Puerto Rico Bombing to End in 2003
Navy to Seek New Site For Training Exercises
By Mike Allen and Sue Anne Pressley
Washington Post Staff Writers
Thursday, June 14, 2001; Page A01
President Bush plans to stop Navy bombing exercises on the Puerto Rican island of Vieques in 2003, ending a 60-year practice that has produced angry protests and escalating resentment from residents who complain it is dangerous.
Navy Secretary Gordon R. England plans to announce today that training will end in two years and that an outside panel will be charged with finding another suitable location for the training, White House and Pentagon officials said. Locations in and outside the United States will be considered, officials said.
The decision would in effect remove the administration from a standoff with local residents that has become increasingly violent and fractious, and that Republican strategists feared was alienating Hispanic voters, a group that is being ardently courted by both parties.
The Navy contends that no other area would allow the same combination of air, sea and land exercises, and it has called the weapons range "the irreplaceable crown jewel of our training." Vieques activists reacted coolly to Bush's plan, calling the withdrawal too slow.
England met at the White House yesterday with Bush's senior adviser, Karl C. Rove, and with lawmakers on Capitol Hill. England's plan is to be announced as soon as today, officials said. New York Gov. George E. Pataki met Tuesday with Rove and recommended that the administration stop the bombing, a position that few Republicans have taken.
Senior military officers voiced concern yesterday that the White House was so worried about the potential political losses with Hispanic voters that it was willing to sacrifice the military benefits of training on Vieques. Suspicion about Bush's intentions began to mount more than a month ago when the White House blocked the Navy from taking steps intended to increase chances that the residents would vote in a November referendum to continue the training, the officers said.

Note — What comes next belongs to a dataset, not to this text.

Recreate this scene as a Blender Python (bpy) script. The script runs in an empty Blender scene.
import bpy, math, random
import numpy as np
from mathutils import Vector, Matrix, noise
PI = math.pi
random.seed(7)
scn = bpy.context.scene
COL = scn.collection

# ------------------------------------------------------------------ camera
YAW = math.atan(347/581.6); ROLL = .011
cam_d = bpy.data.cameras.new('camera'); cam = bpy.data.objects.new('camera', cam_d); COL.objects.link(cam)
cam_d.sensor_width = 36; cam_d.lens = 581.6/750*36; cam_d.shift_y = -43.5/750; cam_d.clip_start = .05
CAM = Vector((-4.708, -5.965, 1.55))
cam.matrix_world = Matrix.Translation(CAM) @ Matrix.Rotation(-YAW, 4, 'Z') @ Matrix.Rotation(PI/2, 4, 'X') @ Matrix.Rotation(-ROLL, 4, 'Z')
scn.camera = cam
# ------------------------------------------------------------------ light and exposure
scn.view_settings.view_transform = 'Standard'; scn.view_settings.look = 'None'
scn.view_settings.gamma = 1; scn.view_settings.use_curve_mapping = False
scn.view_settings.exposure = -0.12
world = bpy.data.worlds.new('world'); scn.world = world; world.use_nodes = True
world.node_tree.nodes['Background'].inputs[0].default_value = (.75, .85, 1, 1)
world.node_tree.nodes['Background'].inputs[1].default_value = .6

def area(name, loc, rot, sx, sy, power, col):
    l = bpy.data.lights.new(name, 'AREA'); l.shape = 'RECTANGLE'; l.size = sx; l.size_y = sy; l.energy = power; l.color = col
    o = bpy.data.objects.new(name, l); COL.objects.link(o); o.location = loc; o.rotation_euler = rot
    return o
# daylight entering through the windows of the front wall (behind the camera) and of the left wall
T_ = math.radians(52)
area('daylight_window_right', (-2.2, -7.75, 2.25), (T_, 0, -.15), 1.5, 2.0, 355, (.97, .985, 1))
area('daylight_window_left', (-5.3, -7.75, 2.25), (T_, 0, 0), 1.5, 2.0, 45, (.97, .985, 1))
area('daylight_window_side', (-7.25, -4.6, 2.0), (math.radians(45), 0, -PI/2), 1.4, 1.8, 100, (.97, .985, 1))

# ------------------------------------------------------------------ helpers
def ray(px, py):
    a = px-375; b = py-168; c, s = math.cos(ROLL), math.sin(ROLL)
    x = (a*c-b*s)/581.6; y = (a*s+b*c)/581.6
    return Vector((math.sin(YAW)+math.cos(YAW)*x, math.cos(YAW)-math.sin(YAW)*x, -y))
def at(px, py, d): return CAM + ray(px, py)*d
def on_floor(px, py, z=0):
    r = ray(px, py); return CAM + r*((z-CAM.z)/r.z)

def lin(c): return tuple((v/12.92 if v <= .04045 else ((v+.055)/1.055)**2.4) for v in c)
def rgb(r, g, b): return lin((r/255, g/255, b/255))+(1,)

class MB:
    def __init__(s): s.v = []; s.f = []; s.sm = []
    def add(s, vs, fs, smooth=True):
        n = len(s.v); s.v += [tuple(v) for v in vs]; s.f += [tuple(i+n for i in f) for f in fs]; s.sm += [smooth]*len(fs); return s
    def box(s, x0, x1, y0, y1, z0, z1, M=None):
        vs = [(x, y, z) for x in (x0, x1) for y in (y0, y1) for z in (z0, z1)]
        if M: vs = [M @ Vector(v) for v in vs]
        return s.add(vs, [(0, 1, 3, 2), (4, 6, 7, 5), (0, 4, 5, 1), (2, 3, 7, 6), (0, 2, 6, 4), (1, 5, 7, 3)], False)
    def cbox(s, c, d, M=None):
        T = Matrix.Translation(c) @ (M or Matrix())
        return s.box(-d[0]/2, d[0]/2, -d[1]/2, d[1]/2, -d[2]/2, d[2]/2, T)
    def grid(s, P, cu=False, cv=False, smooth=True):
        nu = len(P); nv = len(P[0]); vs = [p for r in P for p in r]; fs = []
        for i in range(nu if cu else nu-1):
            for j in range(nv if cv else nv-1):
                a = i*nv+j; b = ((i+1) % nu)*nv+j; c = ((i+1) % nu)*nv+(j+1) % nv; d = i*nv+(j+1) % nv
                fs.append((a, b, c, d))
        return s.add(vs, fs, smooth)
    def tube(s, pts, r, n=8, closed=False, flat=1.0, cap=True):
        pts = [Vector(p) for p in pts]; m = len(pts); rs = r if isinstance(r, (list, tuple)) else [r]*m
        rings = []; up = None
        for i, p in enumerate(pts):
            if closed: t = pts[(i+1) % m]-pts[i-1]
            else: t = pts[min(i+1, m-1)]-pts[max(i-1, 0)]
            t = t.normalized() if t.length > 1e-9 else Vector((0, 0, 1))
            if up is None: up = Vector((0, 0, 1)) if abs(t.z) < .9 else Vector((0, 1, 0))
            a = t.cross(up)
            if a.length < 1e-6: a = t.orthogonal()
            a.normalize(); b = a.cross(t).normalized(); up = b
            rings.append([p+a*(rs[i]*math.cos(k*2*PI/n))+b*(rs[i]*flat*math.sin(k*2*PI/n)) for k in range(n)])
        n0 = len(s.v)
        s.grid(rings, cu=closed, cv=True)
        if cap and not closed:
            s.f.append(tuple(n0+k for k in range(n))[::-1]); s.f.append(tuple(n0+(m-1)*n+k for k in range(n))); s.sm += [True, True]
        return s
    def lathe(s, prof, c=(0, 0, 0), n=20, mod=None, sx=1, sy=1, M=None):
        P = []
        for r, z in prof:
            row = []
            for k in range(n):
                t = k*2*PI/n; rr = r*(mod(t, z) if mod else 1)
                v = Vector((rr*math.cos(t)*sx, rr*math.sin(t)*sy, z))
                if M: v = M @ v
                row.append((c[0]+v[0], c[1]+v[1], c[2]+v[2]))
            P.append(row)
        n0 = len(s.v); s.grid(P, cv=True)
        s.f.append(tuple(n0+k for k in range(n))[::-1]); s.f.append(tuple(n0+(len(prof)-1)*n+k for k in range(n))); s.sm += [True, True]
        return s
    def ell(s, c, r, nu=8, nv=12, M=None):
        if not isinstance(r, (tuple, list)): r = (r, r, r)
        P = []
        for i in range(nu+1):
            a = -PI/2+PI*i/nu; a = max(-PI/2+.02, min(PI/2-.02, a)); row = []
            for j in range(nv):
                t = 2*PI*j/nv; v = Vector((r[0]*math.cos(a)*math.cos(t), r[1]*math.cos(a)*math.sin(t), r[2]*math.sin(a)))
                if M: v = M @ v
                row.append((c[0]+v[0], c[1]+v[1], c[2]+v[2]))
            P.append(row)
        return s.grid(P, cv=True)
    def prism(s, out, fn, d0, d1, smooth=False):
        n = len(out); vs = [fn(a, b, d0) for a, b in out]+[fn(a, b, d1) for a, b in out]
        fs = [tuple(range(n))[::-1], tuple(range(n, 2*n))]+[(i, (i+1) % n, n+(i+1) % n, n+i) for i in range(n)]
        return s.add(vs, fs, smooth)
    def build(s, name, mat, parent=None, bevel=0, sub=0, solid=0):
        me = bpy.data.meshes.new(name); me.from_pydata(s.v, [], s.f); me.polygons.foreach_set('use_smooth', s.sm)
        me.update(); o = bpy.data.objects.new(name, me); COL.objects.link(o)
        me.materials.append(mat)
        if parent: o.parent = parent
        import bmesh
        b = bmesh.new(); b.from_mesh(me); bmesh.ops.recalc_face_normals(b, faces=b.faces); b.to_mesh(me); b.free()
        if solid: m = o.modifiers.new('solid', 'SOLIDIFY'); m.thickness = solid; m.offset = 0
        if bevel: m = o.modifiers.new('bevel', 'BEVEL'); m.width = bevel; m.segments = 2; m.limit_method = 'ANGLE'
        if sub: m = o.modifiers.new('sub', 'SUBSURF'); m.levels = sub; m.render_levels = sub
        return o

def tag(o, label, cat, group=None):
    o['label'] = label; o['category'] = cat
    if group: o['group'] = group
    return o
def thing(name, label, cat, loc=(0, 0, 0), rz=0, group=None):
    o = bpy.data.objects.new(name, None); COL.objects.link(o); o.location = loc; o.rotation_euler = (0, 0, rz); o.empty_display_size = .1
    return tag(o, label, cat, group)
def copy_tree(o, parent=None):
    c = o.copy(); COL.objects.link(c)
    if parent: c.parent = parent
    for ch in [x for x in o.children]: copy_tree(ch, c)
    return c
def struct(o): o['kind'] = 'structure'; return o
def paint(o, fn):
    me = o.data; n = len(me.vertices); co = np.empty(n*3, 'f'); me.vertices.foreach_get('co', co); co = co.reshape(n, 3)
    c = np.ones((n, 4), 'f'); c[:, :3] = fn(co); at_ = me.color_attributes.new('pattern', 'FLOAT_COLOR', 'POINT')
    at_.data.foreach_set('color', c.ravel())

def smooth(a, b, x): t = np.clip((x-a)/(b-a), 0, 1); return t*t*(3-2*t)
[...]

Under the plan, the military will announce that it intends to end all training on the island by May 2003. Under an agreement between former president Bill Clinton and former Puerto Rico governor Pedro Rossello, that is the date that the military would have had to leave Vieques if it lost the November vote.
A non-binding referendum will also be held by Puerto Rico on July 29.
Defense Secretary Donald H. Rumsfeld is to appoint a panel of retired military officers and civilians to recommend an alternate site.
A Pentagon official said the Navy would be unlikely to retain any facilities on Vieques, which is home to 9,300 residents, if training ended.
If the Navy continues to insist that Vieques is irreplacable, a political battle may develop with pro-defense legislators opposing the administration.
Ten thousand Navy personnel aboard destroyers, frigates, submarines and ammunition ships took to the high seas yesterday 75 miles south of the island to begin a series of exercises. Navy officials also notified residents that they will begin air and ground maneuvers on the island Monday that will involve about 60 planes dropping inert, or dummy, bombs on targets at Navy installations.
Puerto Rico Gov. Sila Calderon, who arrived on the island yesterday for a prayer ceremony with bombing opponents, said she would not comment immediately on the Bush plan because she had not been officially told.
Protesters said they would continue to try to obstruct Monday's ground training because they do not want to wait two more years for the Navy to leave. At the house rented by the Committee for the Rescue & Development of Vieques across the street from Camp Garcia, protest leaders said they were not satisfied by Bush's decision.